Bauhütten sind laut Schriftquellen im Laufe des 13. Jahrhunderts aufgekommen. Sie beherbergten damals Steinmetze, Zimmerleute, Maurer, Schmiede und Glaser, soweit sie längerfristig auf der Baustelle erforderlich waren. Viele der hochspezialisierten und gut bezahlten Handwerker zogen von Baustelle zu Baustelle quer durch Europa. Der überlieferte Haushalt der Straßburger Bauhütte gibt Anhaltspunkte über das Leben in einer Hütte. Dort wohnten im 15. Jahrhundert neben einem Kaplan für die seelsorgerische Betreuung auch ein Küster, Messner, Organist und ein Kirchendiener. Ein Hüttenknecht versah den Kirchendienst. Er läutete die Glocken, öffnete und schloss die Kirche, hielt nachts Wache, zündete die Lampen der Domherren an und unterhielt das „ewige Licht“, säuberte die Kirche und kletterte zur Reinigung für Gewölbe und Fenster in einen Korb, den er von Knechten auf- und abziehen ließ. Die in den Werkstätten und auf der Baustelle arbeitenden Handwerker standen unter der Leitung des Werkmeisters. Auch sie wurden teilweise von der Hütte beköstigt und wohnten in hütteneigenen Häusern. In allen Hütten wurde zu Festtagen und bei der Fertigstellung von Bauabschnitten gefeiert – es sind Rechnungen von Festmahlen erhalten – so dass darüber hinaus Küchenpersonal, Köche und Bäcker benötigt wurden. Außerdem gab es soziale Aufgaben: Für Arme wurde in der Hütte eine Mittagstafel bereitgestellt. Almosen wurden verschenkt.
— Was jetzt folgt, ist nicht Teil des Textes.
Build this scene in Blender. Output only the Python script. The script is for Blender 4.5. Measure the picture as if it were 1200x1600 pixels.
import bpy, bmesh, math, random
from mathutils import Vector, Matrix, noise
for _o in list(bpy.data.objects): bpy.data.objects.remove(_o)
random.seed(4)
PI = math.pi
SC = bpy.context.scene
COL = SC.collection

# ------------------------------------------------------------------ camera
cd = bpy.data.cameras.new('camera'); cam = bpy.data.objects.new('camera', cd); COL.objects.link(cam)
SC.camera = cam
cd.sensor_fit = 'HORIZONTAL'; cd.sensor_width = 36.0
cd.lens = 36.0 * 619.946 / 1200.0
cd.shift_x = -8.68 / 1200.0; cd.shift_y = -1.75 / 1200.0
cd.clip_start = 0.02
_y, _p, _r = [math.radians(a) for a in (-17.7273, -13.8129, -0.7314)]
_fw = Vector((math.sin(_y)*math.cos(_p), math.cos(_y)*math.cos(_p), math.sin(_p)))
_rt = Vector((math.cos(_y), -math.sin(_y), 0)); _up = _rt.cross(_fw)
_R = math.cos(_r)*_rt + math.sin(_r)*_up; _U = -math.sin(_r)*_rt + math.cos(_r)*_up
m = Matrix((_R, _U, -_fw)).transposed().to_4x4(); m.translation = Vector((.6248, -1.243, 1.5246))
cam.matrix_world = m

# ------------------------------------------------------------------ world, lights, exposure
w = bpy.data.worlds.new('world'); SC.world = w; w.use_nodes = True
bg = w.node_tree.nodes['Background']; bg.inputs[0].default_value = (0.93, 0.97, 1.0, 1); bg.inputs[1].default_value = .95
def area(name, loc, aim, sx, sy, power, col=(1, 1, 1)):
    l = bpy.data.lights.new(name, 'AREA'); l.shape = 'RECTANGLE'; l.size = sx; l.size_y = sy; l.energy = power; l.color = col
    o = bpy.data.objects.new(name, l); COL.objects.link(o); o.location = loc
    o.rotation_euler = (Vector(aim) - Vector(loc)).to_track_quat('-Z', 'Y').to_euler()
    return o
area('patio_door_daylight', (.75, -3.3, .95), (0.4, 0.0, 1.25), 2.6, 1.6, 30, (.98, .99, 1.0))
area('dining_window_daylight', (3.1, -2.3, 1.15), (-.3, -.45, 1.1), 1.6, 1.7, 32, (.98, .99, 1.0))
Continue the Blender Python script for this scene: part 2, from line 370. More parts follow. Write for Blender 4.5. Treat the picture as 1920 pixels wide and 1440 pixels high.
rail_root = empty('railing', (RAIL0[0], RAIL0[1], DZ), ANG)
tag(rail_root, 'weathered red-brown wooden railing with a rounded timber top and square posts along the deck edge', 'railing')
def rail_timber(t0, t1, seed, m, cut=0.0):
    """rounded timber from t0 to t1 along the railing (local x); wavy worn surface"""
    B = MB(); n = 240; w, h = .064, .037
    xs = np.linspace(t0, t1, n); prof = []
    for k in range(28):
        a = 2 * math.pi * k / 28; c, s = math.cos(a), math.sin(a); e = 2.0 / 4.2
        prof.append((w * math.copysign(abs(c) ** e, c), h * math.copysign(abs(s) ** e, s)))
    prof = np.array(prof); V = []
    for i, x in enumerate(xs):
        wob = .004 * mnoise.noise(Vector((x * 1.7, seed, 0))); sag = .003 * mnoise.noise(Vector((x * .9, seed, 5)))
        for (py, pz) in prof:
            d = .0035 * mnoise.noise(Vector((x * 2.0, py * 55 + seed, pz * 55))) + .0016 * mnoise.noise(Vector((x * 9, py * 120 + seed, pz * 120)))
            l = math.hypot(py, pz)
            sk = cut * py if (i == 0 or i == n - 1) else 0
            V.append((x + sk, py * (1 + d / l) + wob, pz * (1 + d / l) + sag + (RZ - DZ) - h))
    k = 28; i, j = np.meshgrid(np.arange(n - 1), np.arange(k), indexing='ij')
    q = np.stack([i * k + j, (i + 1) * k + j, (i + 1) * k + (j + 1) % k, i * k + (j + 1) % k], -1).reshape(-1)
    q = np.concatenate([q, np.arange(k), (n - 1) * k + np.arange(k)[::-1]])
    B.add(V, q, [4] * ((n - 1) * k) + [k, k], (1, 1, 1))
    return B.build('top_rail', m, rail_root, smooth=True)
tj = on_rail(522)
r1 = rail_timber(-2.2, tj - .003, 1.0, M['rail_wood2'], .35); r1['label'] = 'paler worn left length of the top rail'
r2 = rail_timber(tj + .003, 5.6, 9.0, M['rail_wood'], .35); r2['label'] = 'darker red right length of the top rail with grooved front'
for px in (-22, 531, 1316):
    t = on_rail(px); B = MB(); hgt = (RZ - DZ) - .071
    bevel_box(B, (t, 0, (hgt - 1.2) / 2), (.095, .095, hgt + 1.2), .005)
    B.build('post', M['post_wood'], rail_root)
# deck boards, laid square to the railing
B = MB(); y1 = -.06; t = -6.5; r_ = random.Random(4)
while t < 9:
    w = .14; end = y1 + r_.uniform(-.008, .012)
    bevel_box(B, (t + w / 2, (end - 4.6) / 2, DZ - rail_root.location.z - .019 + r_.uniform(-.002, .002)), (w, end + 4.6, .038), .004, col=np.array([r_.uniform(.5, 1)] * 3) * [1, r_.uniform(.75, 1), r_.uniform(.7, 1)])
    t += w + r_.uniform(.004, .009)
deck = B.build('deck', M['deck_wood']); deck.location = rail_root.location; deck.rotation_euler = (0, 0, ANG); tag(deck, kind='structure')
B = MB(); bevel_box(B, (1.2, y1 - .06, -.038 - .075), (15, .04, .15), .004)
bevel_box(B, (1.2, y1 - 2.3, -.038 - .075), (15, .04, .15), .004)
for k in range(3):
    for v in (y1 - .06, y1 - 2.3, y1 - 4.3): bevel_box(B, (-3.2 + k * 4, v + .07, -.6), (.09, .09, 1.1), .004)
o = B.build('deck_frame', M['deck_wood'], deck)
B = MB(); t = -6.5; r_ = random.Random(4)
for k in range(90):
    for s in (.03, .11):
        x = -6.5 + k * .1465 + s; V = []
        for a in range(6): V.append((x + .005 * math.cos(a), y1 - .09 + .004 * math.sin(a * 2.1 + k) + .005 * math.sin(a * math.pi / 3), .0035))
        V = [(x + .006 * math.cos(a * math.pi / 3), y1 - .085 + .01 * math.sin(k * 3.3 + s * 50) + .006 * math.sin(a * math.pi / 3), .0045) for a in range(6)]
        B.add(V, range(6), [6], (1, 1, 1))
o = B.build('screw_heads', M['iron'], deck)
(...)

Von diesem geschlossenen Kosmos aus Religion, Bauen und tätiger Nächstenliebe unterscheidet sich die heutige Praxis grundlegend. Bauhütten sind mehr oder weniger moderne, weltliche Arbeitsplätze, die man nach Feierabend verlässt, um nach Hause zu fahren.


Ohne den Rückhalt einer klassischen Bauhütte geht es in Greifswald ans Werk. Dort ist die evangelische Gemeinde die Eigentümerin des Doms St. Nikolai und für seine Erhaltung verantwortlich. Zwar erreicht er lange nicht die Ausmaße des Kölner Doms oder des Ulmer Münsters, aber in der Stadt an der Ostsee überragt die riesige Gemeindekirche alle Häuser weit und breit. Seit 2008 ist der Greifswalder Dom ein Baudenkmal von nationaler Bedeutung. Mit Unterstützung der Deutschen Stiftung Denkmalschutz konnten der mittelalterliche, durch Schwamm befallene Dachstuhl saniert werden. Pfarrer Matthias Gürtler freut sich, dass es vorangeht. In Greifswald werden auch in den kommenden Jahren viele helfende und zahlende Hände benötigt.

Leider kann man nicht überall im Land nur Fortschritte verzeichnen. Es sind nicht nur die Schönen vom Lande, die kleinen Dorfkirchen, die unser Mitgefühl verdienen, sondern auch die Majestäten, von denen sich manche eher tapfer als souverän aufrecht halten. Ohne das Zutun vieler engagierter Freiwilliger wären auch sie dem Verfall ausgeliefert.